Your task: Please quote every line word for word.

Source data:
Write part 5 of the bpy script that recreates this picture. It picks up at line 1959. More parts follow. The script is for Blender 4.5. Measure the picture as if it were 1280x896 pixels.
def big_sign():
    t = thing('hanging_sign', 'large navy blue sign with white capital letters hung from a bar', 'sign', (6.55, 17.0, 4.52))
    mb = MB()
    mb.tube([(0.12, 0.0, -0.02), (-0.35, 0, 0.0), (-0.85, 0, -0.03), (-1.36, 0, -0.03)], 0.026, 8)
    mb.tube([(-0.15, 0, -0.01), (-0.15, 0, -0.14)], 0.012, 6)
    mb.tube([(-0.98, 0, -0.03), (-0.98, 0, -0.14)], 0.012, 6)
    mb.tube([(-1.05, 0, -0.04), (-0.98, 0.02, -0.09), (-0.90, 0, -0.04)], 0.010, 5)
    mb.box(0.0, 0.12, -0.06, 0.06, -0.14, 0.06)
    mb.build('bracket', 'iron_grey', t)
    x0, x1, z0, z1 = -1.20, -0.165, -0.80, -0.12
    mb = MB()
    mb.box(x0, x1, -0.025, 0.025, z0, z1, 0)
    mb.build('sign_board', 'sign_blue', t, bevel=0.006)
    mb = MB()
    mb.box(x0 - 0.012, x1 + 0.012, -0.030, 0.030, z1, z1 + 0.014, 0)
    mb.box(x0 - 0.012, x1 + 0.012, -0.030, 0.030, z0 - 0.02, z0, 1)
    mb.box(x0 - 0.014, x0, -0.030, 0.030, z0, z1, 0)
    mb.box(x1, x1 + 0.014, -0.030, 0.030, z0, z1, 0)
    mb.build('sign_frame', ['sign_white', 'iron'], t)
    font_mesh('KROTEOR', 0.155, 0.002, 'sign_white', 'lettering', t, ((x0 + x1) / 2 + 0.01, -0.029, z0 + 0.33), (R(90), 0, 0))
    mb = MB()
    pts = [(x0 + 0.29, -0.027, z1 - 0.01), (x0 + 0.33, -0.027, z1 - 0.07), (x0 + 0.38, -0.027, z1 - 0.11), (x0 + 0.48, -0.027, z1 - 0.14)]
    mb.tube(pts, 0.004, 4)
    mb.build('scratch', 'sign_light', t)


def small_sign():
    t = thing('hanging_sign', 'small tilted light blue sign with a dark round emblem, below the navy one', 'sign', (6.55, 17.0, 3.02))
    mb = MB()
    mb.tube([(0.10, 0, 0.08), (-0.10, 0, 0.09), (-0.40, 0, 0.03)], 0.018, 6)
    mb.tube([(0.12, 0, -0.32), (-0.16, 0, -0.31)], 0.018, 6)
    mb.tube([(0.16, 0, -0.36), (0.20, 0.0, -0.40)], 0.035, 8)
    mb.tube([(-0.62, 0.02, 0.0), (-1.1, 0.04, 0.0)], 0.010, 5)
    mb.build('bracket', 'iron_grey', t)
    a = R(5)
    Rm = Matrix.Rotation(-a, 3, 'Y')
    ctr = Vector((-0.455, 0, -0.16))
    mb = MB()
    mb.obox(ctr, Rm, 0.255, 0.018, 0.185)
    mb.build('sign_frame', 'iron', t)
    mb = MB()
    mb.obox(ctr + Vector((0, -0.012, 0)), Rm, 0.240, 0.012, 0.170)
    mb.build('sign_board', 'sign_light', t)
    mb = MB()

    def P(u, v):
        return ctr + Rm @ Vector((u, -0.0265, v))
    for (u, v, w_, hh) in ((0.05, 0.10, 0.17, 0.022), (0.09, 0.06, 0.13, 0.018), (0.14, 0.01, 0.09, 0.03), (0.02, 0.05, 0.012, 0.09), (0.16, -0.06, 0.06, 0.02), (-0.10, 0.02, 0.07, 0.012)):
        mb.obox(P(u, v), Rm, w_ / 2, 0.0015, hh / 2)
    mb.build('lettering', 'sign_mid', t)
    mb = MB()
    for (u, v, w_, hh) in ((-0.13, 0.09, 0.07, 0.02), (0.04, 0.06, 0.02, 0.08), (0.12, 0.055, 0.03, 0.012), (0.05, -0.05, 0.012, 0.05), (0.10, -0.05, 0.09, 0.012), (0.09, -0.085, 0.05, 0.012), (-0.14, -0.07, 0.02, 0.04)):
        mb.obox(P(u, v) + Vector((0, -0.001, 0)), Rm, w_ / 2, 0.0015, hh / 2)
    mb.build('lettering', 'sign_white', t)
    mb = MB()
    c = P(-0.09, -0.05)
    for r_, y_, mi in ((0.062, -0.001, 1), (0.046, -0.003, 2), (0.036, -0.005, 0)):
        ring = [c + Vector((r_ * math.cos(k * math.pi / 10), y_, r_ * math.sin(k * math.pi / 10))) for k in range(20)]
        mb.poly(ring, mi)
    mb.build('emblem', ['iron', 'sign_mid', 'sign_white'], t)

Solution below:
Write part 5 of the bpy script that recreates this picture. It picks up at line 1959. More parts follow. The script is for Blender 4.5. Measure the picture as if it were 1280x896 pixels.
def big_sign():
    t = thing('hanging_sign', 'large navy blue sign with white capital letters hung from a bar', 'sign', (6.55, 17.0, 4.52))
    mb = MB()
    mb.tube([(0.12, 0.0, -0.02), (-0.35, 0, 0.0), (-0.85, 0, -0.03), (-1.36, 0, -0.03)], 0.026, 8)
    mb.tube([(-0.15, 0, -0.01), (-0.15, 0, -0.14)], 0.012, 6)
    mb.tube([(-0.98, 0, -0.03), (-0.98, 0, -0.14)], 0.012, 6)
    mb.tube([(-1.05, 0, -0.04), (-0.98, 0.02, -0.09), (-0.90, 0, -0.04)], 0.010, 5)
    mb.box(0.0, 0.12, -0.06, 0.06, -0.14, 0.06)
    mb.build('bracket', 'iron_grey', t)
    x0, x1, z0, z1 = -1.20, -0.165, -0.80, -0.12
    mb = MB()
    mb.box(x0, x1, -0.025, 0.025, z0, z1, 0)
    mb.build('sign_board', 'sign_blue', t, bevel=0.006)
    mb = MB()
    mb.box(x0 - 0.012, x1 + 0.012, -0.030, 0.030, z1, z1 + 0.014, 0)
    mb.box(x0 - 0.012, x1 + 0.012, -0.030, 0.030, z0 - 0.02, z0, 1)
    mb.box(x0 - 0.014, x0, -0.030, 0.030, z0, z1, 0)
    mb.box(x1, x1 + 0.014, -0.030, 0.030, z0, z1, 0)
    mb.build('sign_frame', ['sign_white', 'iron'], t)
    font_mesh('KROTEOR', 0.155, 0.002, 'sign_white', 'lettering', t, ((x0 + x1) / 2 + 0.01, -0.029, z0 + 0.33), (R(90), 0, 0))
    mb = MB()
    pts = [(x0 + 0.29, -0.027, z1 - 0.01), (x0 + 0.33, -0.027, z1 - 0.07), (x0 + 0.38, -0.027, z1 - 0.11), (x0 + 0.48, -0.027, z1 - 0.14)]
    mb.tube(pts, 0.004, 4)
    mb.build('scratch', 'sign_light', t)


def small_sign():
    t = thing('hanging_sign', 'small tilted light blue sign with a dark round emblem, below the navy one', 'sign', (6.55, 17.0, 3.02))
    mb = MB()
    mb.tube([(0.10, 0, 0.08), (-0.10, 0, 0.09), (-0.40, 0, 0.03)], 0.018, 6)
    mb.tube([(0.12, 0, -0.32), (-0.16, 0, -0.31)], 0.018, 6)
    mb.tube([(0.16, 0, -0.36), (0.20, 0.0, -0.40)], 0.035, 8)
    mb.tube([(-0.62, 0.02, 0.0), (-1.1, 0.04, 0.0)], 0.010, 5)
    mb.build('bracket', 'iron_grey', t)
    a = R(5)
    Rm = Matrix.Rotation(-a, 3, 'Y')
    ctr = Vector((-0.455, 0, -0.16))
    mb = MB()
    mb.obox(ctr, Rm, 0.255, 0.018, 0.185)
    mb.build('sign_frame', 'iron', t)
    mb = MB()
    mb.obox(ctr + Vector((0, -0.012, 0)), Rm, 0.240, 0.012, 0.170)
    mb.build('sign_board', 'sign_light', t)
    mb = MB()

    def P(u, v):
        return ctr + Rm @ Vector((u, -0.0265, v))
    for (u, v, w_, hh) in ((0.05, 0.10, 0.17, 0.022), (0.09, 0.06, 0.13, 0.018), (0.14, 0.01, 0.09, 0.03), (0.02, 0.05, 0.012, 0.09), (0.16, -0.06, 0.06, 0.02), (-0.10, 0.02, 0.07, 0.012)):
        mb.obox(P(u, v), Rm, w_ / 2, 0.0015, hh / 2)
    mb.build('lettering', 'sign_mid', t)
    mb = MB()
    for (u, v, w_, hh) in ((-0.13, 0.09, 0.07, 0.02), (0.04, 0.06, 0.02, 0.08), (0.12, 0.055, 0.03, 0.012), (0.05, -0.05, 0.012, 0.05), (0.10, -0.05, 0.09, 0.012), (0.09, -0.085, 0.05, 0.012), (-0.14, -0.07, 0.02, 0.04)):
        mb.obox(P(u, v) + Vector((0, -0.001, 0)), Rm, w_ / 2, 0.0015, hh / 2)
    mb.build('lettering', 'sign_white', t)
    mb = MB()
    c = P(-0.09, -0.05)
    for r_, y_, mi in ((0.062, -0.001, 1), (0.046, -0.003, 2), (0.036, -0.005, 0)):
        ring = [c + Vector((r_ * math.cos(k * math.pi / 10), y_, r_ * math.sin(k * math.pi / 10))) for k in range(20)]
        mb.poly(ring, mi)
    mb.build('emblem', ['iron', 'sign_mid', 'sign_white'], t)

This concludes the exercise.